Firetrace’s latest report, “How to Evaluate Fire Risk,” shows why performing an effective fire-risk assessment (FRA) is a crucial part of wind-farm safety, and how to best execute it.

What’s Stopping the Wind Industry?

It is not entirely surprising that fire-risk assessments are not commonplace in the wind industry. While FRAs have been used (or are legally required) in other industries to identify avenues of fire risk, those in wind face no such legal obligation and continue to operate without proper knowledge or precaution. Combined with the fact that third-party independent service providers do not tend to include FRAs in their scope of services, this money-saving and potentially life-saving step is woefully neglected.

J.P. Conkwright, assistant professor of fire protection and safety engineering technology at Eastern Kentucky University, says there seems to be little evidence that wind-farm operators are conducting “holistic fire risk assessments following some type of recognized standard.” Without the proper legal frameworks in place or enough previous examples to use as best practice, operators may become discouraged with the idea of conducting and trusting an FRA that they themselves don’t know for a fact is effective.

The most concerning reason that wind-farm operators do not conduct fire-risk assessments is because they feel having insurance means the assessments are unnecessary, contrary to the National Fire Protection Association (NFPA)’s guidance on recommended practice for fire protection for electric generating plants — NFPA 850 — which encourages the development of a “fire protection design process” and a “fire risk control program” among other measures. Relying on insurance to patch over future damages is both cost-prohibitive and a willful concession to the endangerment of personnel, surrounding communities, and the environment.

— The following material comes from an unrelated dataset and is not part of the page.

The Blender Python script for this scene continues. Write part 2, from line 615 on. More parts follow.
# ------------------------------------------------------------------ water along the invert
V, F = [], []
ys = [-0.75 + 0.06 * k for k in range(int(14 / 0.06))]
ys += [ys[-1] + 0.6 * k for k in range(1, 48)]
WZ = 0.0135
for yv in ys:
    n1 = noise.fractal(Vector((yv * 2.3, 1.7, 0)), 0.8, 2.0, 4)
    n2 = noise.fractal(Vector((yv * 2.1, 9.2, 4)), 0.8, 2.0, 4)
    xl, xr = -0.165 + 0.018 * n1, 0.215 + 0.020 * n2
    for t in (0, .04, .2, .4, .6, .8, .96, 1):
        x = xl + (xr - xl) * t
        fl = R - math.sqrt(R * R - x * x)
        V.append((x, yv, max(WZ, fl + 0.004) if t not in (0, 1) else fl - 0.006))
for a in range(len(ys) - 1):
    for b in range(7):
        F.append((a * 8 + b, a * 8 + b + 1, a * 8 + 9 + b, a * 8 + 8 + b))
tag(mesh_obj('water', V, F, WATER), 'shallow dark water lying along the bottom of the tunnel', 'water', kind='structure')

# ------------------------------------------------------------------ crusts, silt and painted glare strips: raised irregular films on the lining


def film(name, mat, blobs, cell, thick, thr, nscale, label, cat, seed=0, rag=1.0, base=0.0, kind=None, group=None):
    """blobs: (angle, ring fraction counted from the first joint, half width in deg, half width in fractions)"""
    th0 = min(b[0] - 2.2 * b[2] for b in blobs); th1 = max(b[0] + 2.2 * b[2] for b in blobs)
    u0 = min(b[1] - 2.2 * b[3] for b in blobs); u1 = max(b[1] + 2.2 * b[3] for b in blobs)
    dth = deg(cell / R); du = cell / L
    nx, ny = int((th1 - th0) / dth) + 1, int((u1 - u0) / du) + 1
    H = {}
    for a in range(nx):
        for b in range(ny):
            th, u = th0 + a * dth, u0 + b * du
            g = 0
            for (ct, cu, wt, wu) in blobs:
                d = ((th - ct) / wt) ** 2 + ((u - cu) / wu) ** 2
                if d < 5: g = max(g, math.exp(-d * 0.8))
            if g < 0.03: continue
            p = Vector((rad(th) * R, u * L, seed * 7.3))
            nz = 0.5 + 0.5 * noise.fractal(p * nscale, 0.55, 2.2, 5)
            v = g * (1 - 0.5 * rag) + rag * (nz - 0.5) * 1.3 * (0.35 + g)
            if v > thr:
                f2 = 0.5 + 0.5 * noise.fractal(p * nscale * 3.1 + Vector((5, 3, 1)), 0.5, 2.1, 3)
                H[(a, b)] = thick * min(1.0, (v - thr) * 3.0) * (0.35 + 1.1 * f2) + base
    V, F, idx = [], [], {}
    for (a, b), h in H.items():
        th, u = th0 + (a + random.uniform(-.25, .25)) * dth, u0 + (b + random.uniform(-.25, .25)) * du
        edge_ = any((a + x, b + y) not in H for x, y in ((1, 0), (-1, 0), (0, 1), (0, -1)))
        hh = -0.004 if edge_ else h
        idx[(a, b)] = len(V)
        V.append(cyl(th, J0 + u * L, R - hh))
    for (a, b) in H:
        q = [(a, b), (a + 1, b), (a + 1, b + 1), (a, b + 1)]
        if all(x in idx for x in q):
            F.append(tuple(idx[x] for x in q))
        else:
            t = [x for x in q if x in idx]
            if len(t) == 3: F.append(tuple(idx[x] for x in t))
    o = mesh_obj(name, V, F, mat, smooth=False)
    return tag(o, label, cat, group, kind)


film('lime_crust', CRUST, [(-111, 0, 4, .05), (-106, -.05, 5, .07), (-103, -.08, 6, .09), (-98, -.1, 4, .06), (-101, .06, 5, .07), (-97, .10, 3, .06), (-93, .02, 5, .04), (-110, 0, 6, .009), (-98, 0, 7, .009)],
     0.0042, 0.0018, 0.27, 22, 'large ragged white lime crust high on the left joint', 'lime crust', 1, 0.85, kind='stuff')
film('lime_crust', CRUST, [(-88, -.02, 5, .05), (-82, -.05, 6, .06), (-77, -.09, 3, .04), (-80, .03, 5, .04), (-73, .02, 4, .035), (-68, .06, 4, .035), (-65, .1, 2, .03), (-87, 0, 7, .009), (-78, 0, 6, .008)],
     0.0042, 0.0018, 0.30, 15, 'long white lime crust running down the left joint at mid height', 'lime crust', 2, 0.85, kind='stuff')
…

Despite the low rate of reported incidence, fires are the second most common catastrophic failure type facing wind turbines according to GCube. (Courtesy: ico_@stravasniper)

Effective Fire Risk Assessments

As detailed in the report, a full commitment to FRAs done with proper procedures will benefit a wind farm proportionally to its operational age, helping maintain its longevity. Wind farms that have been running for more than five years face significant proneness to fire and accidents caused by fire, which only worsens and increases with age. In contrast, an effective FRA will:

Protect personnel working on site by reducing the probability of fire events occurring.

Increase the level of protection for wind-farm assets by reducing the risk of wind turbines being damaged or destroyed by fire.

Save on the cost of repairing or replacing a damaged or destroyed turbine.

Potentially reduce the amount your business pays for insurance (insurers can potentially adjust rates if wind-farm operators include fire-suppression measures).

Reduce the risk of causing wildfires in the surrounding area.

Boost the reputation of your company from an operations perspective.

Help to bolster the reputation of the wind industry in general.

When the benefits are this great, there is no good reason to avoid the responsibility we have as an industry to make sure turbines are as safe and long-lasting as possible.


Despite the low rate of reported incidence, fires are the second most common catastrophic failure type facing wind turbines according to reports over the last decade by GCube, and the costs are inevitably high. There are multiple possible points of origin for turbine fires, each potentially coming from their own location, component, fault, or accident. While most of these fires eventually lead to the turbine’s complete destruction, each area of fire risk has a discoverable beginning, and in most cases, a precautionary solution.

Whether hesitancy springs from a lack of trust in the process, or for fear of wasted time and money, the fact remains that taking a moment to step back and look at how you can make your wind farm safer for your personnel and assets is never a sacrifice; it’s an investment, which yields savings above and beyond what your insurance can patch over after the fact.

Let’s push the boundaries of energy — not safety.